Проезжали мимо убитых кишлаков, похожих на перепаханное поле. Мёртвая глина недавнего человеческого жилища была страшнее темноты, из которой могли выстрелить.
В госпитале видела, как русская девушка положила плюшевого мишку на кровать афганского мальчика. Он взял игрушку зубами и так играл, улыбаясь: обеих рук у него не было. «Твои русские стреляли, — перевели мне слова его матери. — А у тебя есть дети? Кто — мальчик или девочка?» Я так и не поняла, чего больше в её словах — ужаса или прощения?
Рассказывают о жестокости, с которой моджахеды расправляются с нашими пленными. Ударило в сознание средневековьем. Здесь и на самом деле другое время, календари показывают четырнадцатый век.

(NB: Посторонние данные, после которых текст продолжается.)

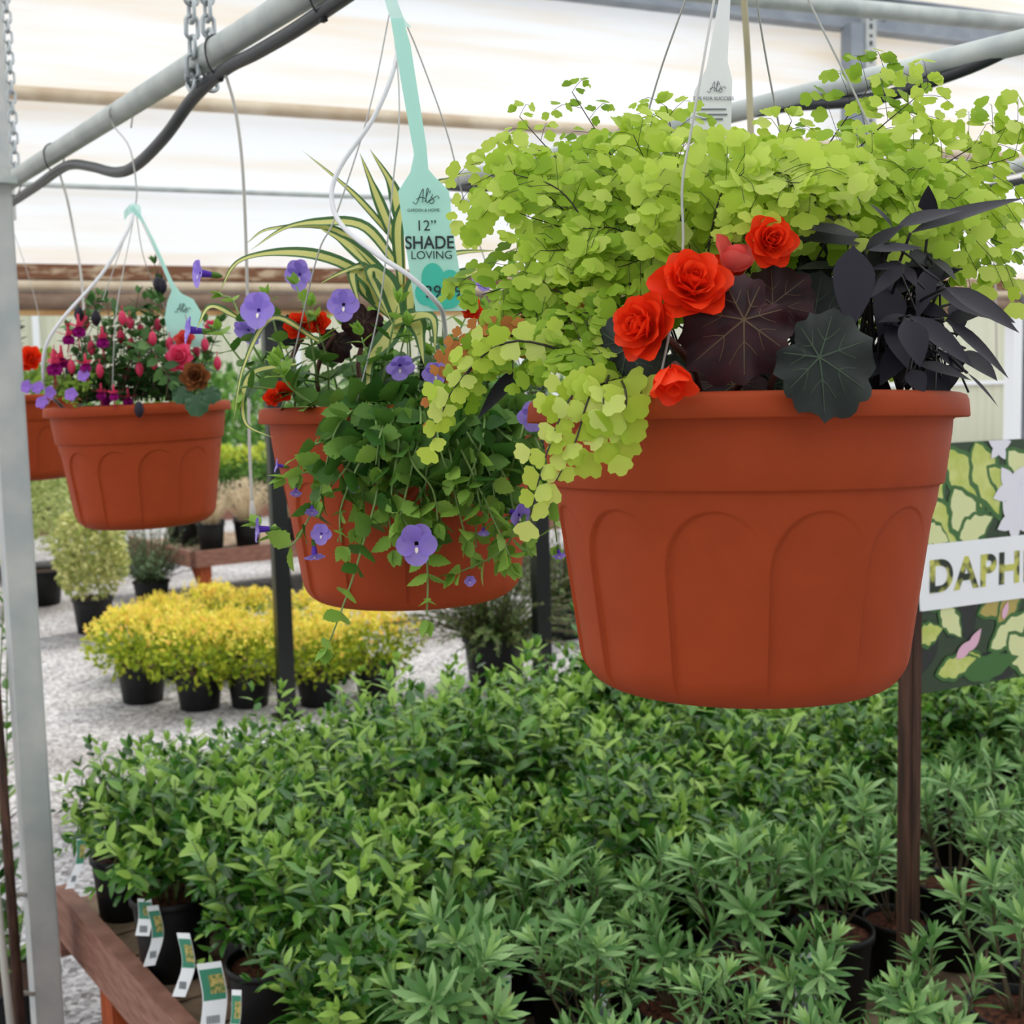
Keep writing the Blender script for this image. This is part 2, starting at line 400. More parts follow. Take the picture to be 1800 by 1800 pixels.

У Лермонтова в «Герое нашего времени» Максим Максимыч, оценивая действия горца, который зарезал отца Бэлы, говорит: «Конечно, по-ихнему он был совершенно прав», — хотя с точки зрения русского поступок зверский. Писатель уловил эту удивительную черту русского народа — умение стать на позицию другого народа, увидеть вещи и «по-ихнему».